Aim of the exercise:
In the data, extract each line that holds the string "this".

Exercise data:
______

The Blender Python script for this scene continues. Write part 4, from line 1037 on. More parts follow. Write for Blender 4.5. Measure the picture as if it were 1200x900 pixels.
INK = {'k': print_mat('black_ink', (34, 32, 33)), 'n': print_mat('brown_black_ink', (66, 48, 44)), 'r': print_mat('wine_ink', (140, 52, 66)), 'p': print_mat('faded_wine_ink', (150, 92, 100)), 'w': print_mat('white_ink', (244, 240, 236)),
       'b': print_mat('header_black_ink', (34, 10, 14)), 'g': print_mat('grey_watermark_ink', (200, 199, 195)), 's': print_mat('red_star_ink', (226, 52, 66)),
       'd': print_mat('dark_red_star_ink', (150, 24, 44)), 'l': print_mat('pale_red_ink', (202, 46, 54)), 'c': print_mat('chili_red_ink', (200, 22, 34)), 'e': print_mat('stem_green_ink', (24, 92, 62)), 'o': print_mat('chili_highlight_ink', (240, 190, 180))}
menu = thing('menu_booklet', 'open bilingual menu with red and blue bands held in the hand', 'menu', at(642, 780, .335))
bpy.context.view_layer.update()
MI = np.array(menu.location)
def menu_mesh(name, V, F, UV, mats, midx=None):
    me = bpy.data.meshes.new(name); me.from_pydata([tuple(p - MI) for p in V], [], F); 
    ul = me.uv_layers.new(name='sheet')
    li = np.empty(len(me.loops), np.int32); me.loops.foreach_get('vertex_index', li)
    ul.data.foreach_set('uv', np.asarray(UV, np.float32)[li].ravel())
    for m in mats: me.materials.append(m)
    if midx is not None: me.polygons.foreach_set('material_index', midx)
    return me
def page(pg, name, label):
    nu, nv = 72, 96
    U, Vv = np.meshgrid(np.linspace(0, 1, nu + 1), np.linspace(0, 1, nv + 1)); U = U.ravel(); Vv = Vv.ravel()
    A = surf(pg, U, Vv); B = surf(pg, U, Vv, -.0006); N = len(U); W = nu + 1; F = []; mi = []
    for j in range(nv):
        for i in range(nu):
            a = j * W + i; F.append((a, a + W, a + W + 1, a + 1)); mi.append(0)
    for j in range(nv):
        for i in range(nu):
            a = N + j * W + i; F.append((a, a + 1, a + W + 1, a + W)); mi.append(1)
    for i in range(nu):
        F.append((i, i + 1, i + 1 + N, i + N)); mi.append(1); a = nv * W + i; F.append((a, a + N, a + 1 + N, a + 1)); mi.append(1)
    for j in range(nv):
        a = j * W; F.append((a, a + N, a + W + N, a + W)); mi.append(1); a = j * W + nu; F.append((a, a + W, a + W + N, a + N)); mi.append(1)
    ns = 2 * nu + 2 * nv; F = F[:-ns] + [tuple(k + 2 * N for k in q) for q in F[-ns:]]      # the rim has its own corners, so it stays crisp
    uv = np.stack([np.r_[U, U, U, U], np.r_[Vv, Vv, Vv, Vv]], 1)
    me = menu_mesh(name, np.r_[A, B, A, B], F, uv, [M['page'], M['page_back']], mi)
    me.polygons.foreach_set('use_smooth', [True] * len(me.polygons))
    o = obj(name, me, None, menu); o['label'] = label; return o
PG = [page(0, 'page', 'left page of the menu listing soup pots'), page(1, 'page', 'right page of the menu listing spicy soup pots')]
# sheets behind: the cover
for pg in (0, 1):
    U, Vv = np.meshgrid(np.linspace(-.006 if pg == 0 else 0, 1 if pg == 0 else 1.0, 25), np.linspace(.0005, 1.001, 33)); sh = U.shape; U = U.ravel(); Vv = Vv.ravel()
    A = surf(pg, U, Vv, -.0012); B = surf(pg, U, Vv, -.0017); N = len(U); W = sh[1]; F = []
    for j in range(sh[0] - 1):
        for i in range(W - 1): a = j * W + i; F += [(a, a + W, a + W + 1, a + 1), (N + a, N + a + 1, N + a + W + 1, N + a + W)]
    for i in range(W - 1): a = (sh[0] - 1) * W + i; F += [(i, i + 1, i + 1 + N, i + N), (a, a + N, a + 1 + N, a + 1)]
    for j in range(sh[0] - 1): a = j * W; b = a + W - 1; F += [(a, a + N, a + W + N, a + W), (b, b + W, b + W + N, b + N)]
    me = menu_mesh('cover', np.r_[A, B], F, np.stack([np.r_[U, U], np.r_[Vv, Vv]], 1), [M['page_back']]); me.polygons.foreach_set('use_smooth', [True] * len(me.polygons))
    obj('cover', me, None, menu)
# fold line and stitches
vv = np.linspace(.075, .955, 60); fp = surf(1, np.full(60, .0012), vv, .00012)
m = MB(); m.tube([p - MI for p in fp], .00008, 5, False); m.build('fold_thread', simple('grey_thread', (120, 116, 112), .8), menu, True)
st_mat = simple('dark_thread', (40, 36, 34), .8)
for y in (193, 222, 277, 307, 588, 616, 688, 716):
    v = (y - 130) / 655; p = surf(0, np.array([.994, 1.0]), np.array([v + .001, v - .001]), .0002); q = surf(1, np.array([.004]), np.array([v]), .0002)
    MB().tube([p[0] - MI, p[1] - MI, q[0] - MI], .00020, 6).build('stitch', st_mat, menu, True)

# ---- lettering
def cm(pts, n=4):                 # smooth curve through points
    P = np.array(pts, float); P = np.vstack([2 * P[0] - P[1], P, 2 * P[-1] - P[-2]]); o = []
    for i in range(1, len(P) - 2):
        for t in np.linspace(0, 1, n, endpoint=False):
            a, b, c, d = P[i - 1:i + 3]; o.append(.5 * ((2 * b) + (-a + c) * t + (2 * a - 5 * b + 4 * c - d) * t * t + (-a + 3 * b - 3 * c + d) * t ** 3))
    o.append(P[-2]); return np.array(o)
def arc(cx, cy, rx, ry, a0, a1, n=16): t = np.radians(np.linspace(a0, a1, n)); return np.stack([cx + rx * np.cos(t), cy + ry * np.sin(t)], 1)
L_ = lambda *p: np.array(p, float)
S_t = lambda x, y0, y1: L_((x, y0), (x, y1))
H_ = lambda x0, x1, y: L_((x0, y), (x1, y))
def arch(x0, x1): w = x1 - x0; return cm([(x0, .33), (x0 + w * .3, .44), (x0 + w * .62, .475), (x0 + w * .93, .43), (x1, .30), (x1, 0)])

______

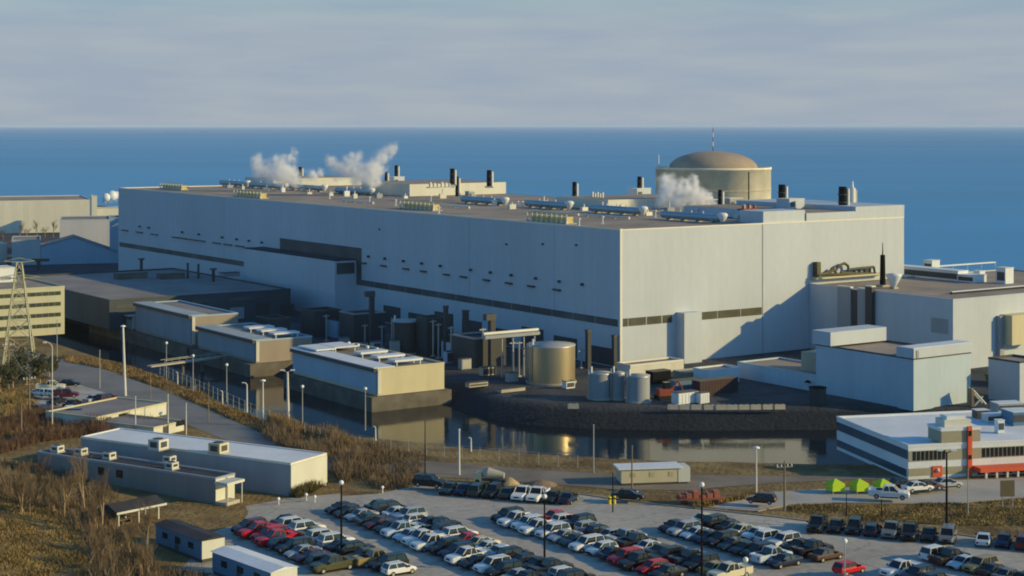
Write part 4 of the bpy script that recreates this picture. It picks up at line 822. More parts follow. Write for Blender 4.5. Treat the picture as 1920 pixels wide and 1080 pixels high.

______

Expected output:
The Blender Python script for this scene continues. Write part 4, from line 1037 on. More parts follow. Write for Blender 4.5. Measure the picture as if it were 1200x900 pixels.
Write part 4 of the bpy script that recreates this picture. It picks up at line 822. More parts follow. Write for Blender 4.5. Treat the picture as 1920 pixels wide and 1080 pixels high.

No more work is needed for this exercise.